Других вариантов не было. Не было еще много лет. Потом, конечно, мама под пытками

призналась, что всю ночь папа, ретельно (не подберу более удачного слова в русском) нанизывал замороженные вишни на зеленую нитку и все утро их развешивал на дерево.

Это таки круче, чем мороженое. Пожалуй, даже тазик «Белочки» с орехами и шоколадом не

тянет на титул «самое яркое впечатление детства».

Все, меня понесло. Иду по ньюз-руму и задаю всем еще живым (конец рабочего дня) обитателям Медиа-группы «Объектив» один простой вопрос: «Какое ваше самое яркое

впечатление из детства?»

Дмитрий Грузинский. Про настоящего Деда Мороза.

— В новогоднюю ночь к нам домой пришел Дед Мороз. Настоящий! С бородой и в халате. Он

принес мандарины…

— Дим, у дедов Морозов обычно шубы.

— У настоящих — халаты.

Юлия Боревич. Про теорию относительности в децибелах.

— Это, наверное, бред. Я, в общем, не уверена. Но это самое яркое впечатление. Не

история — ощущения. Маленькой я никак не могла понять: на улице тихо или громко? Дома

все понятно, музыка играет — громко, сделали тише — тихо. А вот на улице как? Каждый

вечер засыпала с одной мыслью: ой, забыла послушать, как на улице...

— Прошло?

— Не знаю.

Лидия Калашникова. Про размеры и дружбу народов.
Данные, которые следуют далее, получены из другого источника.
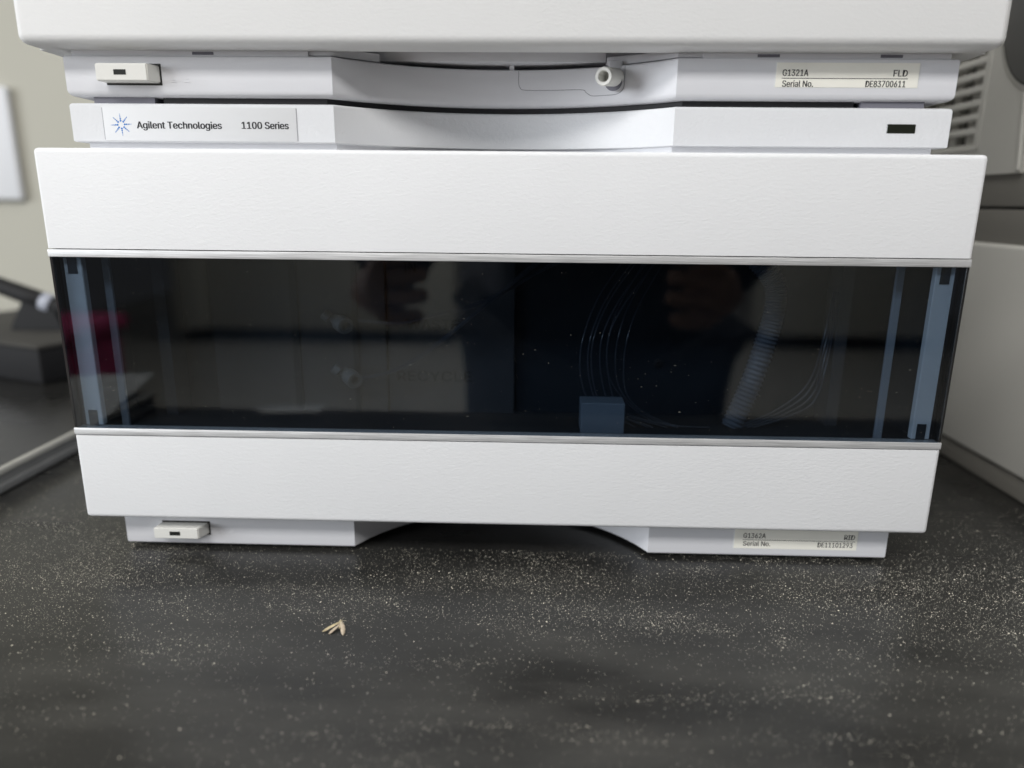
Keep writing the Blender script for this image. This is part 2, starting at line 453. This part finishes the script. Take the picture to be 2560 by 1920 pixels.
for k in range(3):
    tube('thin_tube', [(-62.5, 30, 97.9-.4*k), (-44.6, 30, 96.8-.3*k), (-27.5, 29+k*.3, 100.4+.3*k), (-10.5, 28, 105.1+.6*k), (6.2, 28, 114.0+.5*k), (24+3*k, 28, 126.5)], 0.32, 'tube', det, 6)
for k in range(3):
    tube('thin_tube', [(-61.9, 30, 72.7-.5*k), (-48.7, 29, 76.-.5*k), (-34.6, 28, 84.1-.7*k), (-19, 27, 96.5-.5*k), (-2.1, 27, 110.3-.4*k), (16+1.4*k, 27, 126.5)], 0.34, 'tube', det, 6)
for k in range(5):
    d = 2.6*k+0.7*math.sin(k*2.2)
    tube('thin_tube', [(50+d*1.3, 26, 127), (38.5+d*1.1, 26-k*.6, 108.5), (32.4+d*1.0, 25-k*.6, 89+d*.3), (33+d*1.1, 24, 73.3-d*.1), (39+d*1.2, 23, 62.7-d*.2), (56+d*1.7, 22, 54.6)], 0.28, 'tube', det, 6)
for k in range(3):
    d = 4.0*k
    tube('thin_tube', [(58.6+d, 27, 127), (46.5+d, 27, 102.8), (43.3+d*.9, 26, 82.2), (49+d*.6, 25, 68.3-d*.3), (64+d*.8, 24, 56.6-d*.1), (80+d, 23, 54.6)], 0.26, 'tube', det, 6)
for k in range(4):
    d = 2.4*k
    tube('thin_tube', [(99+d, 24, 54.6), (116.7+d*.7, 26, 62.3-d*.4), (129+d*.5, 28, 73.1-d), (134+d*.4, 30, 90.5-d), (137+d*.4, 32, 112)], 0.32, 'tube', det, 6)
hp = catmull([(101, 32, 127.8), (110.5, 30, 117), (112.4, 29, 106.7), (110, 29, 91.5), (104.8, 28, 72.2), (98, 27, 54.0)], 40)
bm = bmesh.new(); tube_bm(bm, hp, lambda i: 4.3+0.42*math.sin(i*math.pi/2.0), 18)
from_bm('corrugated_hose', bm, 'hose', det, smooth=True, angle=80)
rbox('white_block', 32.3, 50.2, 13, 24, 54.3, 67.3, 'block', det, bev=.3, seg=1)
lathe('screw', [(1.9, 0), (1.9, 1.2), (1.5, 1.5), (0.8, 1.5), (0.7, .8), (0.01, .8)], (68.2, 44, 77.9), (0, -1, 0), 'black', det, 20)

# name bar on top with its curved finger recess
def strip_outline(sag, w=SW, y=SY, back=44, d=0.0):
    return [(-w, y+d)]+arc_points(RA-d, RB+d, y+d, sag)+[(w, y+d), (w, back), (-w, back)]
bar = prism('name_bar', strip_outline(26), 167.4, 181.2, 'strip_tex', det, bev_bottom=0.5, bev_top=1.2)
neck = prism('neck', [(-158, 12.4)]+arc_points(RA, RB, 12.4, 26)+[(158, 12.4), (158, 46), (-158, 46)], 164.0, 167.5, 'strip', det)
npl = rbox('name_plate', -150.2, -77.3, SY-0.16, SY+3, 167.9, 180.0, 'plate', det, bev=0.12, seg=2)
rbox('plate_seam', -150.45, -77.05, SY-0.1, SY+2, 168.2, 179.6, 'seam', det)
text('Agilent Technologies', -137.6, -105.6, 172.3, 2.45, SY-0.2, 'ink', npl, 0.055)
text('1100 Series', -97.9, -80.4, 172.4, 2.45, SY-0.2, 'ink', npl, 0.055)
bm = bmesh.new()
for k in range(8):
    a = k*math.pi/4+math.radians(3)
    for rr, dr in ((1.38, .36), (2.08, .29), (2.72, .23), (3.28, .18), (3.78, .14)):
        if k % 2 and rr > 3.7: rr = 3.62
        c = bmesh.ops.create_circle(bm, cap_ends=True, radius=dr*MM, segments=12)
        for v in c['verts']:
            v.co = Vector((-143.6*MM+v.co.x+rr*math.cos(a)*MM, (SY-0.2)*MM, 173.6*MM+v.co.y+rr*math.sin(a)*MM))
emb = from_bm('emblem', bm, 'blue_ink', npl)
sl = rbox('status_lamp', 139.7, 150.1, SY-0.25, SY+2, 172.4, 175.6, 'lamp', det, bev=0.2, seg=1)

# stand with its wide opening, latch and rating label
foot = prism('base', [(-SW, SY)]+arc_points(RA, RB, SY, 38)+[(SW, SY), (SW, 120), (-SW, 120)], 1.9, 26, 'strip', det, bev_bottom=1.0)
for sx in (-1, 1):
    for yy in (62, 395):
        lathe('rubber_foot', [(8, 0), (8, 2.2), (7, 6)], (140*sx, yy, 0), (0, 0, 1), 'black', det, 20)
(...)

— Я потерялась в ГУМе, в Москве. Просунула голову в какую-то решетку и громко орала: ма-

ма! Меня нашел огро-о-омный негр, метра два ростом, посадил на плечи, и мы искали

родителей…

— Нашли?

— Кажется, да.

Дмитрий Литвиненко. Про смертный бой и пенопластовый меч.

— В детском саду была вечеринка под названием «утренник». Я играл Илью Муромца, у

меня был настоящий меч из пенопласта и длинная такая накидка, мама пошила. Алеша

Попович или Добрыня Никитич, не помню, скакал сзади и наступил мне на накидку. Она упала.